Saving & investing: It still pays to diversify

Published October 19, 2009 4:00am ET



The long-term performance of stocks — an annualized return of 9.7 percent since 1926 — is a powerful argument for staying invested in the market. Yes, stocks are volatile. But in all but the most extreme circumstances (like those we saw in 2008), holding bonds and other assets can minimize the damage.

That may sound like the same old investment advice handed out before the crash — and it is. But that doesn’t mean you can’t improve on it. Here are some tips for getting the most out of your asset allocation. This advice applies to a portfolio intended to grow over 10 years or longer and not to any cash you may keep on hand for short-term uses.

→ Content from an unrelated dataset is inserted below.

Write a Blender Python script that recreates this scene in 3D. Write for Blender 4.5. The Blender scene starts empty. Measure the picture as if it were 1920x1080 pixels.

>> Stick with stocks Stocks should account for close to half of your portfolio — even if you’re close to retirement. There’s a better-than-even chance that at least one of a pair of spouses retiring today at age 65 will still be around at age 90, says Ned Notzon of T. Rowe Price. Inflation can ravage a bond-heavy portfolio over that time. That’s why Notzon thinks new retirees should have at least 40 percent of their assets — and preferably 55 percent to 60 percent — in stocks.

>> Don’t forget the rest of the world Non-U.S. companies account for more than half the value of the world’s stocks. They should be represented in all but the most conservative portfolios. Keep in mind, though, that many large companies in the United States and elsewhere operate globally. That means that foreign stocks aren’t as different from U.S. stocks as they used to be and don’t provide as much diversification benefit as they once did. Stocks from developing nations, such as China and India, provide better diversification.

>> Look beyond bonds Alternatives should be simple and have a successful track record. Among those we like: real estate investment trusts, funds that track commodity prices and certain low-risk funds that adopt hedge fundlike strategies. Something altogether different and appropriate for even conservative investors is a fund like Merger (symbol MERFX), which buys shares of firms that are being acquired. During the 2008 disaster, it lost only 2 percent.

>> Rebalance Restore your portfolio’s original allocation by selling assets that have performed relatively well and buying those that have performed relatively poorly — as long as they still make sense for your portfolio. “Rebalancing forces you to sell high and buy low over and over again,” says Jerry Miccolis, co-author of “Asset Allocation for Dummies.” Miccolis recommends doing it whenever your allocation shifts by a couple of percentage points. But weigh the benefits of rebalancing against the cost of commissions and taxes.